Mr. Spitzer announced $19 million in cash on hand last month. Mr. Suozzi is aiming to raise $20 million to be competitive in advertising. His camp is assuming that Mr. Spitzer will ultimately have $30 million or more.

Allies of Mr. Suozzi predict that the anti-Spitzer faction will contribute millions more toward his $20 million goal. But they also said they expected to win votes from other New Yorkers who believe Mr. Spitzer has been overzealous in his prosecutions and heavy-handed in his tactics.

"The likability factor is a very important piece of this," Mr. Jacobs said. "Tom is very good at walking into a room and connecting with people. He likes people. Think of Kennedy vs. Nixon. Think of Clinton vs. Bush or Bush vs. Kerry."

Mr. Spitzer's advisers charged that Mr. Suozzi was trying to cut into the attorney general's lead in polls by tapping his legal enemies, and that he is making himself their pawn. On Saturday, a group supporting Mr. Spitzer, Citizen Action, called on Mr. Suozzi to "clean up your act" by rejecting donations from Mr. Langone and other Spitzer targets.

At his campaign rally, Mr. Suozzi said his "fight is not with the Democrats" and groups backing Mr. Spitzer, but with leaders of both parties who have not tackled taxes and other headaches for voters.

"New York needs a strong chief executive with a proven record of government reform and results," Mr. Suozzi said, citing his record helping Nassau recover from near-bankruptcy in 2001.

At a news conference after his speech, Mr. Suozzi said he was campaigning in Brooklyn, Queens, the Bronx, and on Staten Island this weekend because he was "sending a direct message to Eliot Spitzer that I'm leaving no stone unturned."

Asked about that statement, Mr. Spitzer, who lives on the Upper East Side of Manhattan, would not comment directly in a brief interview on Saturday.

Instead, he said: "I have been and will be running a campaign based on what I have done for seven years, which is to walk right into the buzz saw of the status quo to change New York for the better. I will visit every town and county and speak to every voter."

Democratic allies of Mr. Spitzer also say that Mr. Suozzi is a political unknown statewide whose chances are being intensified by news media eager for a political battle. They also question his opposition to gay marriage and his attacks on what opponents call partial-birth abortion, saying he is acting like a Republican.

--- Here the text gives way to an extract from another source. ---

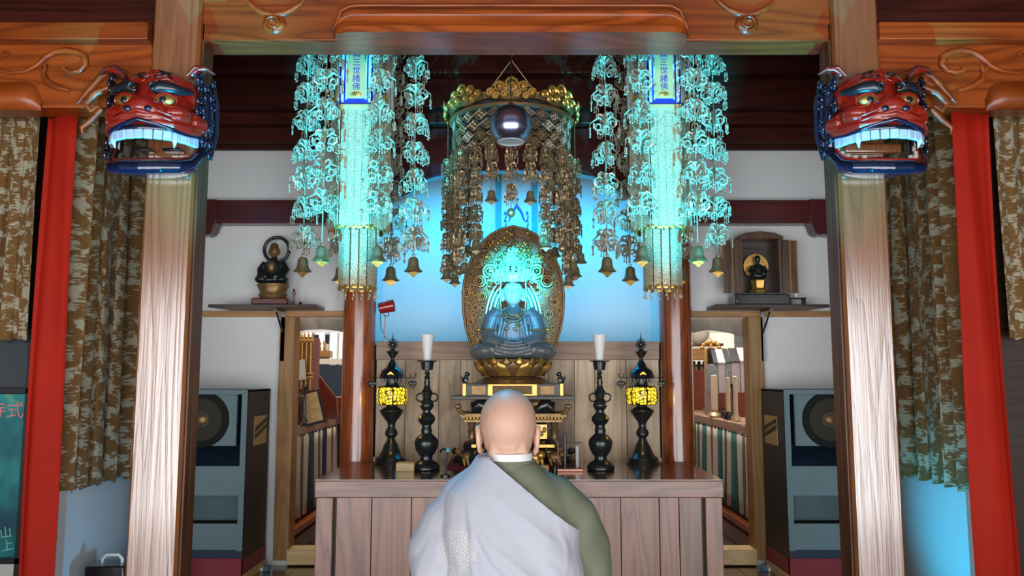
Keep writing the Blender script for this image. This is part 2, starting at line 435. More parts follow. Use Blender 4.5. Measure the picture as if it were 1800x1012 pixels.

When pressed, though, most of them acknowledge that Mr. Suozzi is the kind of politician who many voters statewide have historically related to: A handsome Italian-American Catholic from the suburbs whose grandparents were poor immigrants and who has proved appealing to some Nassau Republicans.

Still, Spitzer advisers say they do see Mr. Suozzi as a threat. They say they will work with party leaders to try to deny him an automatic spot on the September primary ballot; if he cannot win support at the party convention in May, he will have to gather tens of thousands of voters' signatures to be on the ballot.

This move is not one the Spitzer camp would use on a mere nuisance challenger, political analysts say.

"Our poll numbers say Suozzi's nowhere, but it's early, and there's this history of anti-establishment Democrats pulling upsets," said Maurice Carroll, director of the Quinnipiac University Polling Institute. "Will he get anti-Spitzer Wall Street money? It looks like he will get some. He's an attractive guy, he has a track record, and New Yorkers love outsiders."

The lore of the outsider holds strong appeal for Mr. Suozzi, who idolizes and sometimes quotes Theodore Roosevelt, Al Smith, and Robert F. Kennedy. His aides cite Mr. Kennedy's 1968 race for president; they also draw confidence from Mr. Carey's victory over another Democrat, Howard Samuels, in 1974, and Mr. Cuomo's win over New York City Mayor Edward I. Koch in the primary in 1982.

They also recall Mayor Michael R. Bloomberg's modest poll numbers a year ago, when he was running for re-election, and Andrew Cuomo's lead in early polls for the Democratic nomination for governor in 2002. Mr. Cuomo dropped out before the primary.

Still, Suozzi supporters are not counting on Mr. Spitzer to falter.

"It's a fallacy to say we just need Eliot to stumble," Mr. Jacobs said. "New Yorkers love outsiders, and they'll love Tom."